SpaceX reaches deal to acquire artificial intelligence startup Cursor for $60 billion
The partnership with that firm gives Musk's company a key position in the artificial intelligence programming race.

A SpaceX rocket about to take off.
SpaceX announced Tuesday that it reached an agreement with artificial intelligence startup Cursor that lgives tycoon Elon Musk's company the option to acquire the firm later this year in a deal that will be valued at $60.billion. "SpaceXAI and @cursor_ai are now working closely together to create the world’s best coding and knowledge work AI," the aerospace company said in a post on its official X account.
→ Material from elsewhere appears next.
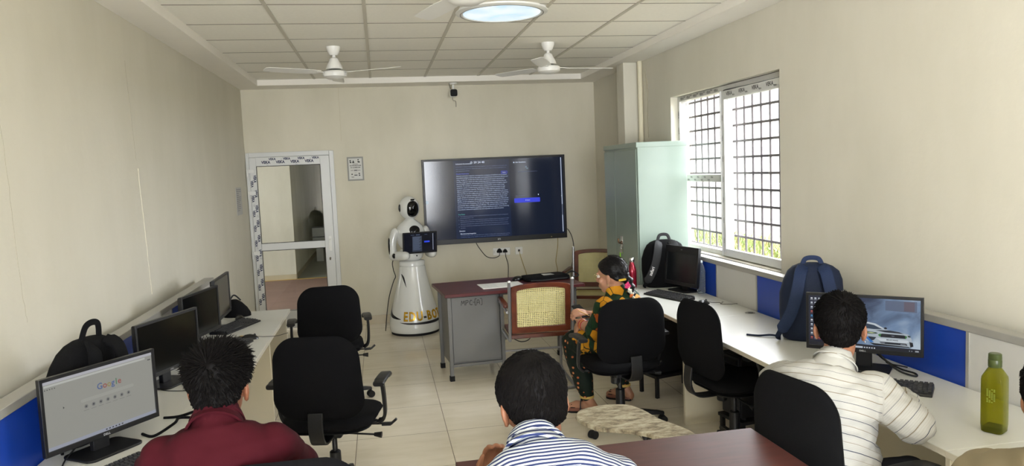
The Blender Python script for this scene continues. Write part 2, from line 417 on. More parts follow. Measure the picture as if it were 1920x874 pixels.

On the partnership with SpaceX, Cursor CEO Michael Truell expressed his excitement in a social media post in which he explained that such a step will be instrumental for his company. "Excited to partner with the SpaceX team to scale up Composer. A meaningful step on our path to build the best place to code with AI," Truell wrote on X, in reference to the company's artificial intelligence model, which promises to be one of the most prominent among the competition in the following years, according to several specialized media.
The announcement about the deal comes shortly before an article in The New York Times indicated that SpaceX had agreed to buy Cursor for $50 billion, citing sources familiar with the matter. This move comes after Musk previously decided to merge the aerospace company with his artificial intelligence company xAI in February in a surprise deal he valued at $1.25 billion. For its part, Cursor has been in talks to secure $2 billion in new funding at a valuation in excess of $50 billion, with firms such as Andreessen Horowitz expected to co-lead the round.
Cursor develops tools designed to help software engineers test code, document changes and track workflows through logs, videos and screenshots. The partnership gives Musk's company a key position in the artificial intelligence programming race, given that Cursor will gain access to SpaceX's computational resources, including Colossus, a supercomputer powered by 200,000 Nvidia GPUs.